Task - Retype only the lines running from the line that contains "Write the bpy" to the line that contains "S = bpy.context.scene", inclusive, and leave the pictures behind.

++++++++++++++++++++

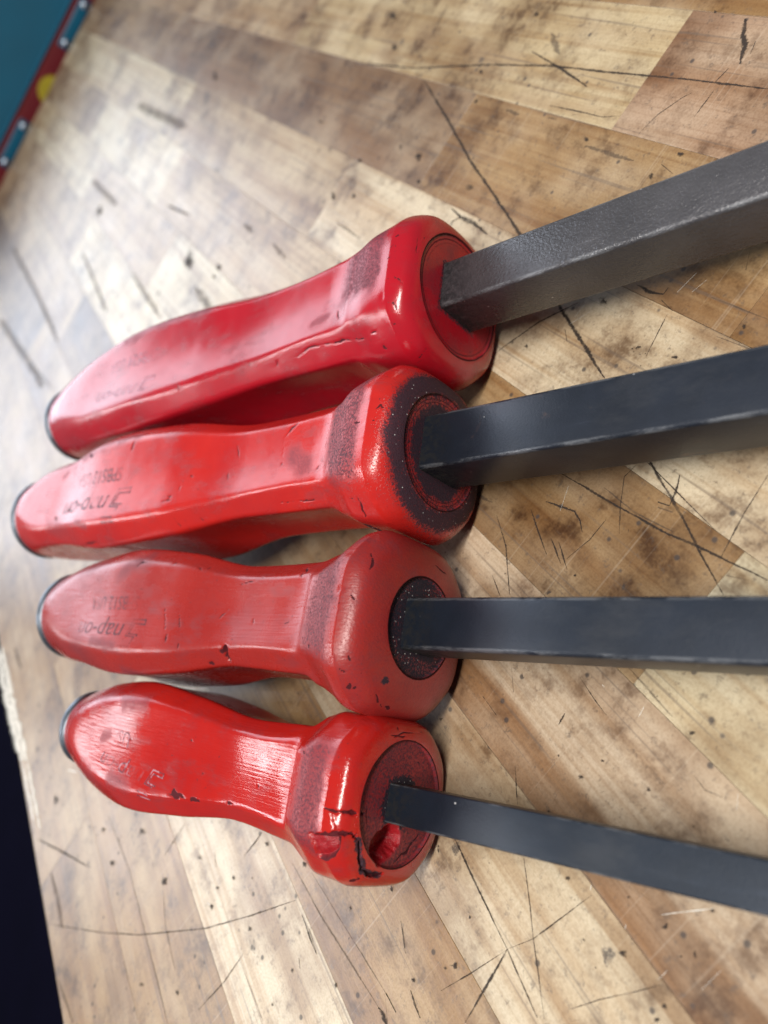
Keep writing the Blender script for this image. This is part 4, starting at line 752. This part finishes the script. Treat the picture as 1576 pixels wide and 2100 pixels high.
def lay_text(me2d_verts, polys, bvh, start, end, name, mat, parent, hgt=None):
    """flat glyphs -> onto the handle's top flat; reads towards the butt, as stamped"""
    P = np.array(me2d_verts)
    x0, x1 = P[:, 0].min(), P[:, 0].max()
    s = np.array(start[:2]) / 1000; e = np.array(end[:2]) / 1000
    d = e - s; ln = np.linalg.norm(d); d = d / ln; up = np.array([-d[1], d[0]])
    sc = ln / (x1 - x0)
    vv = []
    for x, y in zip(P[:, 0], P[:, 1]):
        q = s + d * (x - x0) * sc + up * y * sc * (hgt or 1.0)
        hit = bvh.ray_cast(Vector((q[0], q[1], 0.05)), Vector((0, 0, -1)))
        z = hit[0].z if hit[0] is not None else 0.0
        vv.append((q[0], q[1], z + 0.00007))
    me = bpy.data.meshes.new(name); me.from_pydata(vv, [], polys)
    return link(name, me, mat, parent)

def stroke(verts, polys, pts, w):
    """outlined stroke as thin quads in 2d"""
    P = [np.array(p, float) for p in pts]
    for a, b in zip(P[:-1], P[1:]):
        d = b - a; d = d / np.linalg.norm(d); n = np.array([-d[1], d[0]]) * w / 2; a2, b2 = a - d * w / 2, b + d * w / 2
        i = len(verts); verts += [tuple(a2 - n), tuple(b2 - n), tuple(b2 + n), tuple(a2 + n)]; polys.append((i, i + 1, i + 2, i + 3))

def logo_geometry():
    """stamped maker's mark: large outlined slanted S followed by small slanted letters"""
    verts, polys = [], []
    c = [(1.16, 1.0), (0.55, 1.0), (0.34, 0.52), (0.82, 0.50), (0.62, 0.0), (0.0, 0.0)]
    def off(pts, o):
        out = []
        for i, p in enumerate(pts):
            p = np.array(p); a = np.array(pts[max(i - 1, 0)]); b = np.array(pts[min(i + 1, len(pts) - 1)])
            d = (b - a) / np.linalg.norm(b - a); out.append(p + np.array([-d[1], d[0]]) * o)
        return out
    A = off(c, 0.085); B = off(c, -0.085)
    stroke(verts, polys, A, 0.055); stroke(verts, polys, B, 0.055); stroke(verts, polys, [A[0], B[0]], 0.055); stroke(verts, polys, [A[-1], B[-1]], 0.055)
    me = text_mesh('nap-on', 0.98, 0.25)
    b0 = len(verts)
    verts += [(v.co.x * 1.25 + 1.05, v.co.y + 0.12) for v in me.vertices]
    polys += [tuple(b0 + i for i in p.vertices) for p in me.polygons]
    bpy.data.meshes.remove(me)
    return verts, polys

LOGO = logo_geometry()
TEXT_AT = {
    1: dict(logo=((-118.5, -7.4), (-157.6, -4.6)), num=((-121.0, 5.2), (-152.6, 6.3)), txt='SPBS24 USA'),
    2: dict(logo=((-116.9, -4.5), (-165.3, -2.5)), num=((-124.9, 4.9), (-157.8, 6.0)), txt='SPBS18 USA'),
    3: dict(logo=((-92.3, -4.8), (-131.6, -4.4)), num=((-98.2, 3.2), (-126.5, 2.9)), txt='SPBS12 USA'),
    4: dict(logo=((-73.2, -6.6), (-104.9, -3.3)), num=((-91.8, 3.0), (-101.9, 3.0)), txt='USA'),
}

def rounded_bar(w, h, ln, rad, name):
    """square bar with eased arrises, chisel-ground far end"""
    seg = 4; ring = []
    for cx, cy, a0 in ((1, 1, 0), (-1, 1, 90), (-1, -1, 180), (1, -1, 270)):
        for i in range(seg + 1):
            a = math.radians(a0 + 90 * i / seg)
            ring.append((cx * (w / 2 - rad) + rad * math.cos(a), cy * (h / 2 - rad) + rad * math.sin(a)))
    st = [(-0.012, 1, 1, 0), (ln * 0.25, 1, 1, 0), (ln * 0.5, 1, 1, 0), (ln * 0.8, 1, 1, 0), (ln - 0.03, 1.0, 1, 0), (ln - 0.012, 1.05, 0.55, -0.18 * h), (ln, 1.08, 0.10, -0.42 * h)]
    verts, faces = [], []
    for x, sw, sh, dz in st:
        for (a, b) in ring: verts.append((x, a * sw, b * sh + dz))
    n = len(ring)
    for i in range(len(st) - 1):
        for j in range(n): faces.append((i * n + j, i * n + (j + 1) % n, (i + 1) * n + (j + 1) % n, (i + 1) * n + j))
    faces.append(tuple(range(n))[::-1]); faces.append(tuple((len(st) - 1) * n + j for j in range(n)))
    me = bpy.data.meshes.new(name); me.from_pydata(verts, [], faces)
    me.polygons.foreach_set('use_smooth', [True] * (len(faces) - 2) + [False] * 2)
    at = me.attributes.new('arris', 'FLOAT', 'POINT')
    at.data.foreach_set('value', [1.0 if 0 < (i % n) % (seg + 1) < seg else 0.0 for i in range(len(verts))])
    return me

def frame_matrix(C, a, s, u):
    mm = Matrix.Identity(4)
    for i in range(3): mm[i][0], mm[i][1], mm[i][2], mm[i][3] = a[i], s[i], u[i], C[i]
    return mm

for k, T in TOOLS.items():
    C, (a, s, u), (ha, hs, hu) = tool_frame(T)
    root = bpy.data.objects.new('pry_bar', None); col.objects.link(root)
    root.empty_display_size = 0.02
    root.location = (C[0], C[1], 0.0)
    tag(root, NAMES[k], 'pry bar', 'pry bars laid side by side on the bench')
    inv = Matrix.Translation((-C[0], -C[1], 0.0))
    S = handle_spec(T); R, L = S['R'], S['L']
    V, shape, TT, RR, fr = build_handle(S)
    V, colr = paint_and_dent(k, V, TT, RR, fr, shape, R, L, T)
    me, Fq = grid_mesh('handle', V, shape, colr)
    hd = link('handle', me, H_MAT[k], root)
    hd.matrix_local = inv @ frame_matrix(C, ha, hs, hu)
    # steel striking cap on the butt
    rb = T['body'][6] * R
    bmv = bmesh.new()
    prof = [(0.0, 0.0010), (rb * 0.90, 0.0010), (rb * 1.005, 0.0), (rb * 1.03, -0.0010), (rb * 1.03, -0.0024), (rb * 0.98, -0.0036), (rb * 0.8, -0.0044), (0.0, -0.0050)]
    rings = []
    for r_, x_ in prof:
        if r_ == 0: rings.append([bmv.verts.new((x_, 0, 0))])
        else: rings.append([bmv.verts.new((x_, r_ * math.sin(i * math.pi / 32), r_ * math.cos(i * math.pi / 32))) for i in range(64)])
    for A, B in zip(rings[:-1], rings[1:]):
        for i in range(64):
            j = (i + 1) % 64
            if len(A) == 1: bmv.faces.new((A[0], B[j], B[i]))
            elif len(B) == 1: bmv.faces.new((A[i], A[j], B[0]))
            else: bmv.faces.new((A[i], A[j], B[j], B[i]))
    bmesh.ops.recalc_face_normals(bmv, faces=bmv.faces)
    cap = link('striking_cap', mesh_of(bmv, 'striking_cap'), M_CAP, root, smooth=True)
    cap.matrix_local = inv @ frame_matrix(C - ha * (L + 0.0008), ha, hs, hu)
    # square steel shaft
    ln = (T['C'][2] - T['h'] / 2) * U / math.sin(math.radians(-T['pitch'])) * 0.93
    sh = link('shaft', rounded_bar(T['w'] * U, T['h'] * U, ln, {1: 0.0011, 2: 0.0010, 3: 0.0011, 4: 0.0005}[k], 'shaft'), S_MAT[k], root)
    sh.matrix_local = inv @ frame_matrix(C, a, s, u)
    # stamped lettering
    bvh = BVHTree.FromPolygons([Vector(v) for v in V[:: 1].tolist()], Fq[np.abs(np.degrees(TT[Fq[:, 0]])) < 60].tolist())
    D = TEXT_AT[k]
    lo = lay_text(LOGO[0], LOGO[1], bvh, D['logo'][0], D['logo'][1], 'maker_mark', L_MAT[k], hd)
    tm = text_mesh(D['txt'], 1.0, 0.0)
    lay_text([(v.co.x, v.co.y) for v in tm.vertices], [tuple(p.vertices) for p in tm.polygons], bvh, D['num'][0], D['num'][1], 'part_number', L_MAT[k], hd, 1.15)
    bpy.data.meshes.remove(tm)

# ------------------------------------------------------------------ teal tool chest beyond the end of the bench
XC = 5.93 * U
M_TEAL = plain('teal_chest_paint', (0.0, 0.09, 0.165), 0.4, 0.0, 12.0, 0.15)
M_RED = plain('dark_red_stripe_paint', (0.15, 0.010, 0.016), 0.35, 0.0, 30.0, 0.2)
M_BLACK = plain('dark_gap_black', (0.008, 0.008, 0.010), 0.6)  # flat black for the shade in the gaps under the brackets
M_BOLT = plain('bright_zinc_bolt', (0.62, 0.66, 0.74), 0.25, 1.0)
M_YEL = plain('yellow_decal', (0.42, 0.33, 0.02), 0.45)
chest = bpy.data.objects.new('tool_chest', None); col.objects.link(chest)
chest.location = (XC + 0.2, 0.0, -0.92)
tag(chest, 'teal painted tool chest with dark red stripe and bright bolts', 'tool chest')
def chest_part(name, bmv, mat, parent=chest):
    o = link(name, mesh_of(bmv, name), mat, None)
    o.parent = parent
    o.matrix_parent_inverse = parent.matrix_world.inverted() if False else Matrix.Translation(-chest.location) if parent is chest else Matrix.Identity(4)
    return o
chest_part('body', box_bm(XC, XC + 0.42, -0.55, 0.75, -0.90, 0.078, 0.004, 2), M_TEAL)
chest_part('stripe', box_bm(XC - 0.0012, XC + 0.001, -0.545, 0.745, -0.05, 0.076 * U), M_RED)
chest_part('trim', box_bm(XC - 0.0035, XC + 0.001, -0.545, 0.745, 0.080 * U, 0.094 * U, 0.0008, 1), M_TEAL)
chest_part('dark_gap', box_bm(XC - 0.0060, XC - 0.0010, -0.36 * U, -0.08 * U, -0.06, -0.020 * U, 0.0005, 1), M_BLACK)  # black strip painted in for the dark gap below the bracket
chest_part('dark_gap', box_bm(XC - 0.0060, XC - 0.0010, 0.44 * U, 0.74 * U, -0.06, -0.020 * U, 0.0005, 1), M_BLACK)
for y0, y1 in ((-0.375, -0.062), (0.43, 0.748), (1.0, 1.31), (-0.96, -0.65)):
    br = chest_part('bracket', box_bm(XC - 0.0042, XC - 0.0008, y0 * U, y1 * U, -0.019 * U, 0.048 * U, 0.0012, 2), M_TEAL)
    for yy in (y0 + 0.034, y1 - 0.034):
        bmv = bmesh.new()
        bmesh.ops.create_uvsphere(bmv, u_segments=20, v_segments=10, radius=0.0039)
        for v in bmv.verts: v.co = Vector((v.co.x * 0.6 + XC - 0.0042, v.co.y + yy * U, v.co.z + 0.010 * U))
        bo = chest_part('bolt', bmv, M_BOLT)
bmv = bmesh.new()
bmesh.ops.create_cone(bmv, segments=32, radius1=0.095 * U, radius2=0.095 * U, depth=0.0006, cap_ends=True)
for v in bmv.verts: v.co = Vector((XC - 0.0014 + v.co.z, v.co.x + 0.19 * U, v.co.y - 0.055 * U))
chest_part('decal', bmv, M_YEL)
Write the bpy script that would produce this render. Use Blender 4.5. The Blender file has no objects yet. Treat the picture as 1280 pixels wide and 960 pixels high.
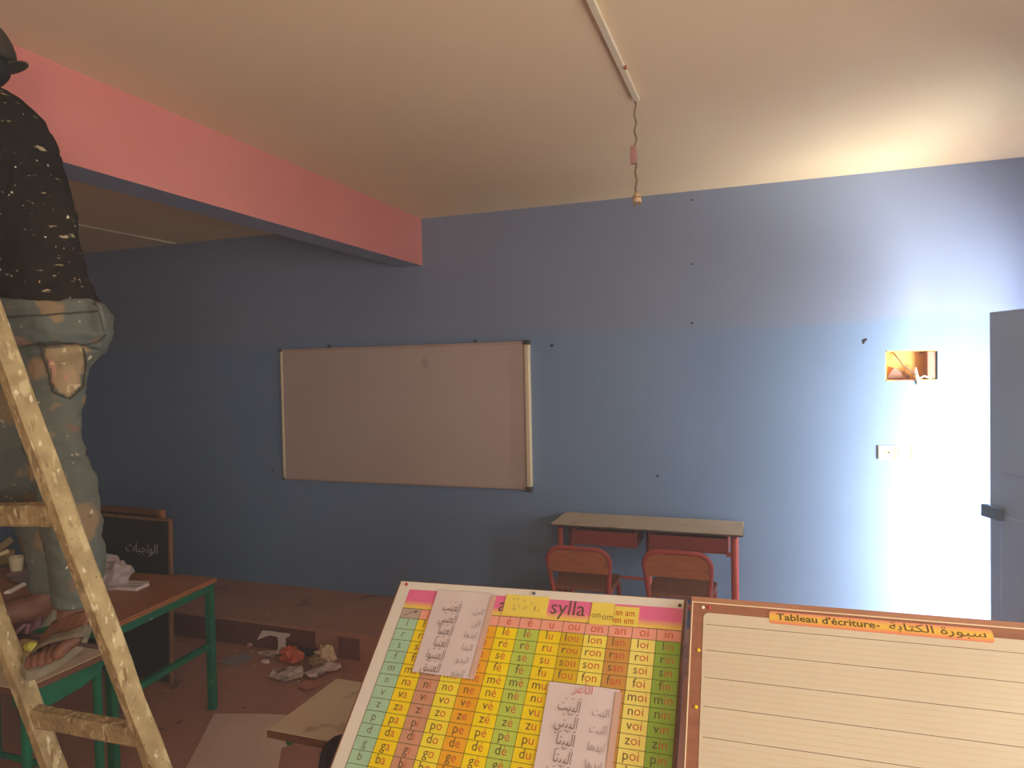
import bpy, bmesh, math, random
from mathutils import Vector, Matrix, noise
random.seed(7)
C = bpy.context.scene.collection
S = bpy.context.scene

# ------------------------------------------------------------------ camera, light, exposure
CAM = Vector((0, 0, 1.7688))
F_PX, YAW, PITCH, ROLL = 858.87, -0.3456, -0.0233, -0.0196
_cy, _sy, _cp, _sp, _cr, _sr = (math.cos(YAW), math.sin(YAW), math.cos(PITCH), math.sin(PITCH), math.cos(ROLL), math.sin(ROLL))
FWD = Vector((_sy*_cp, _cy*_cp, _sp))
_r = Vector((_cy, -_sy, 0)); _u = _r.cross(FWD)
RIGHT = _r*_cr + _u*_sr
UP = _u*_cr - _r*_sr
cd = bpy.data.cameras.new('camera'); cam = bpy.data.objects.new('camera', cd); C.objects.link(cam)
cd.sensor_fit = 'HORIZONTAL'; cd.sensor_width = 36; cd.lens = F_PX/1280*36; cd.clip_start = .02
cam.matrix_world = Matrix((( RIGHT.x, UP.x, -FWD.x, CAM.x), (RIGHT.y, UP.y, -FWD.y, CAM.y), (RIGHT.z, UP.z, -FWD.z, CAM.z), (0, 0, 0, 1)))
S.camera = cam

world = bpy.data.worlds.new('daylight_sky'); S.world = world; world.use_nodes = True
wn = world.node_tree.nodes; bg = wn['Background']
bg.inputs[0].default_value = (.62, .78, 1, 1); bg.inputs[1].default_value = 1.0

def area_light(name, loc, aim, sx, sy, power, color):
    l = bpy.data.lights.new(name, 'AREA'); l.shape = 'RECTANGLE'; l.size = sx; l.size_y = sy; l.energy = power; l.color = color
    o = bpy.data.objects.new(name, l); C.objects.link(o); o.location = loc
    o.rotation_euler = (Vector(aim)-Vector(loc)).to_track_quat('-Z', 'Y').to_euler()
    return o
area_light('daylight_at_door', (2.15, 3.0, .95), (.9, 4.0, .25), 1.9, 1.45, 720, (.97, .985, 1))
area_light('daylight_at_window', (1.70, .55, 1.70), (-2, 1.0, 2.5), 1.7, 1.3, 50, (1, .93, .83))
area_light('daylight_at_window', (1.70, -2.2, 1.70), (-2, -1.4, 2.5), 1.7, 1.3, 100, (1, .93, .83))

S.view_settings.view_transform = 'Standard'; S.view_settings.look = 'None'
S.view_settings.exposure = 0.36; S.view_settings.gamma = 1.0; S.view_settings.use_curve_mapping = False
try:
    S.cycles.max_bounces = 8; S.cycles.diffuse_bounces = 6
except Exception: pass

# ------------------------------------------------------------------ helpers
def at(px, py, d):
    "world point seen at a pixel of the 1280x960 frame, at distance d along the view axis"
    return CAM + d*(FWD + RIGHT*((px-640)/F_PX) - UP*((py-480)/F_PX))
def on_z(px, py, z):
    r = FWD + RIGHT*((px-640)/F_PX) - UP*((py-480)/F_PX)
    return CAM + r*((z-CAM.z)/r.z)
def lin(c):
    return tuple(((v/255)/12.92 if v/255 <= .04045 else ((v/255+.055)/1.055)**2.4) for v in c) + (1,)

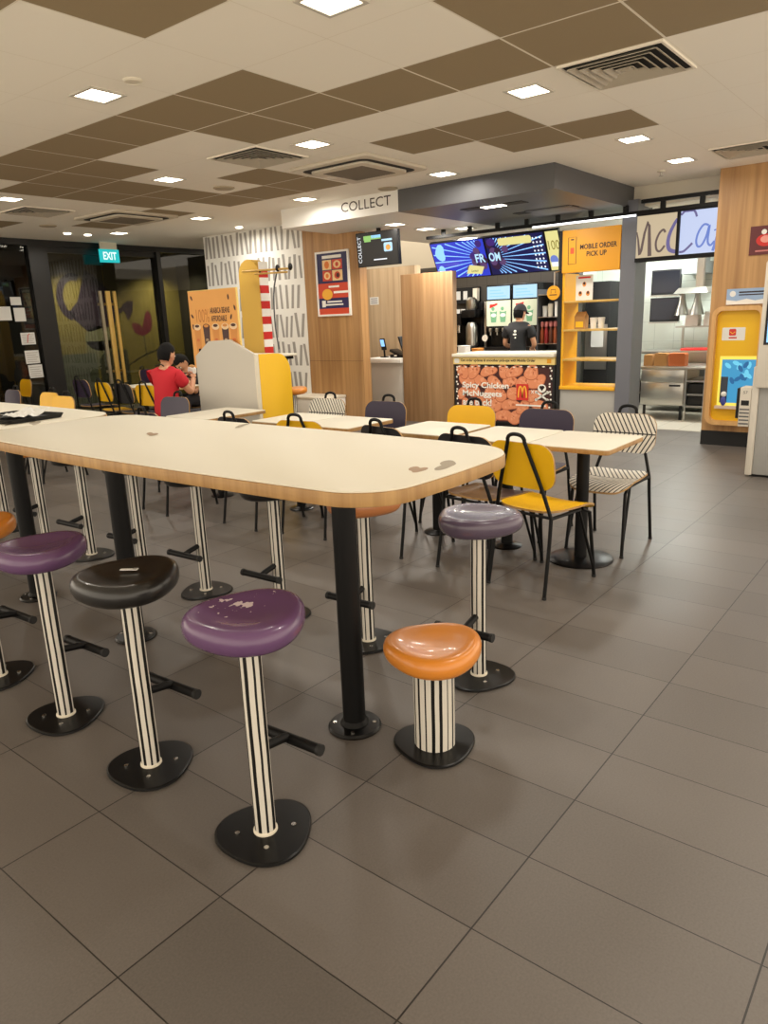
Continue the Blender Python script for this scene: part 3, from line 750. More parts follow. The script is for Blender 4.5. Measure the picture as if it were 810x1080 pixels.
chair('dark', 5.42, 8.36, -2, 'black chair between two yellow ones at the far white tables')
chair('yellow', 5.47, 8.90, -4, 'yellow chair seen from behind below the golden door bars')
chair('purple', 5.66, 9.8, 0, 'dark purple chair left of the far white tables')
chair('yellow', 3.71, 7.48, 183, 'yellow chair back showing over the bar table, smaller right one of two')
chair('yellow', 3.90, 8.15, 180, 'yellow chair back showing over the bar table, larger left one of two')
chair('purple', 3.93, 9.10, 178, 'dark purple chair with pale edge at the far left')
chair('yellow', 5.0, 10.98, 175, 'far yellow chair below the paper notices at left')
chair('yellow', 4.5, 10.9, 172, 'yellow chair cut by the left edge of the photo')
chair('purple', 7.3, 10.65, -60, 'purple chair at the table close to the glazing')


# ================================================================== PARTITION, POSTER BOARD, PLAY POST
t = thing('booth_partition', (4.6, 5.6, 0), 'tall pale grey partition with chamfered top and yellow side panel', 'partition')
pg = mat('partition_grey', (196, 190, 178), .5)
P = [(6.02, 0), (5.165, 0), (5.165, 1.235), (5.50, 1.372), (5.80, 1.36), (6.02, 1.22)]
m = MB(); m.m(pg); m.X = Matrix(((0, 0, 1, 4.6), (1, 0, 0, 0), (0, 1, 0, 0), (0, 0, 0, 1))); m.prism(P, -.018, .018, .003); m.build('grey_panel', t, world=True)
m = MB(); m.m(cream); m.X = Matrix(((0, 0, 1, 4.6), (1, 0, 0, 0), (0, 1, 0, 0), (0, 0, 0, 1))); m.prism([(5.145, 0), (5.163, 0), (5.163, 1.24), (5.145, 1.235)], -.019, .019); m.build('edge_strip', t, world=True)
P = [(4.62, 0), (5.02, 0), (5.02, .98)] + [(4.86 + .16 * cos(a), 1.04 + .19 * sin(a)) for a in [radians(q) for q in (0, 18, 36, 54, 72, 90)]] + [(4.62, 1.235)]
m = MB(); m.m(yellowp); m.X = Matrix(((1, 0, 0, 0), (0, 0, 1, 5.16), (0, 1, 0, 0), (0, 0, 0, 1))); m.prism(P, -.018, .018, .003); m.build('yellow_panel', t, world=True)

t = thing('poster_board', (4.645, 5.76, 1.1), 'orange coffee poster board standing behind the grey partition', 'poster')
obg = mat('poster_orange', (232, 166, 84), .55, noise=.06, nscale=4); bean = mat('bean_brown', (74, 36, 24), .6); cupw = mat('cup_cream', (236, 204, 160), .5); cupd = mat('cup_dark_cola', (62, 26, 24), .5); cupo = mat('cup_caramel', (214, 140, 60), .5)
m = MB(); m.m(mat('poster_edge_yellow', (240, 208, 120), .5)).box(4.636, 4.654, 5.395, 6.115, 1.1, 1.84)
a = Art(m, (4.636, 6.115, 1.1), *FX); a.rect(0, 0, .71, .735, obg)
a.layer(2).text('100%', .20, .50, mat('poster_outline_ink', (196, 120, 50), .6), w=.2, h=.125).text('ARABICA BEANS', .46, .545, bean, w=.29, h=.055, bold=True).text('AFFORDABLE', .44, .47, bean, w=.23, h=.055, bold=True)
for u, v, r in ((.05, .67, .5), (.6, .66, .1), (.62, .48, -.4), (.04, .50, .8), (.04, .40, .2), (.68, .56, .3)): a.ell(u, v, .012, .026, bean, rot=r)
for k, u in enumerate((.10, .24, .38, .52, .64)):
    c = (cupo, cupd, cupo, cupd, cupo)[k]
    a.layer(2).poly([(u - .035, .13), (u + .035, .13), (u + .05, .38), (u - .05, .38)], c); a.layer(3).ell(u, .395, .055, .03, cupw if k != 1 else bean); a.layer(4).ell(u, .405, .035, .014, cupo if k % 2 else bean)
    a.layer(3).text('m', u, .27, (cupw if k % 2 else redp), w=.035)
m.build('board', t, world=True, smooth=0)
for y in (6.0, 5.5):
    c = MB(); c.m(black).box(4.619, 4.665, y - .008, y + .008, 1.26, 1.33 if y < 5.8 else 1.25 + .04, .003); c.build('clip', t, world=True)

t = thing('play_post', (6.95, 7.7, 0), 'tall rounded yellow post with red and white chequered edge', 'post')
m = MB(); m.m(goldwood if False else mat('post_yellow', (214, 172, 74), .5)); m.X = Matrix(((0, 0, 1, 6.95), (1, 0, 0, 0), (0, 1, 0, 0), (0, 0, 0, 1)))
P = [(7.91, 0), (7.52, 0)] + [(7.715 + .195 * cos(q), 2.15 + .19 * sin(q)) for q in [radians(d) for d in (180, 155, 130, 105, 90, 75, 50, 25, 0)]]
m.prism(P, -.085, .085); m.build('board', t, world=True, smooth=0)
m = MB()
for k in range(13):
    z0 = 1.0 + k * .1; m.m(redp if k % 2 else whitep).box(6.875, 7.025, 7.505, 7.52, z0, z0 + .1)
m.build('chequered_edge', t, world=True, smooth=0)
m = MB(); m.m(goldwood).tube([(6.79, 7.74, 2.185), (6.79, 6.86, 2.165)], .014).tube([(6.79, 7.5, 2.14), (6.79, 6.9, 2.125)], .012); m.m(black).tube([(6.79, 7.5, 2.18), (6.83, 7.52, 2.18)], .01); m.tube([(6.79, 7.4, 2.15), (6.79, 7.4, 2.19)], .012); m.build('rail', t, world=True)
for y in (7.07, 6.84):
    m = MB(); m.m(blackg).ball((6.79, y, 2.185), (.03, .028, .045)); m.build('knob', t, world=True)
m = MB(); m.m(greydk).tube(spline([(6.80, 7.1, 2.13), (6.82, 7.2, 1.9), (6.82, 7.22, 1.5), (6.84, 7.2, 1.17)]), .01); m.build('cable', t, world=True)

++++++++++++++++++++

Exercise output -
Write the bpy script that would produce this render. Use Blender 4.5. The Blender file has no objects yet. Treat the picture as 1280 pixels wide and 960 pixels high.
import bpy, bmesh, math, random
from mathutils import Vector, Matrix, noise
random.seed(7)
C = bpy.context.scene.collection
S = bpy.context.scene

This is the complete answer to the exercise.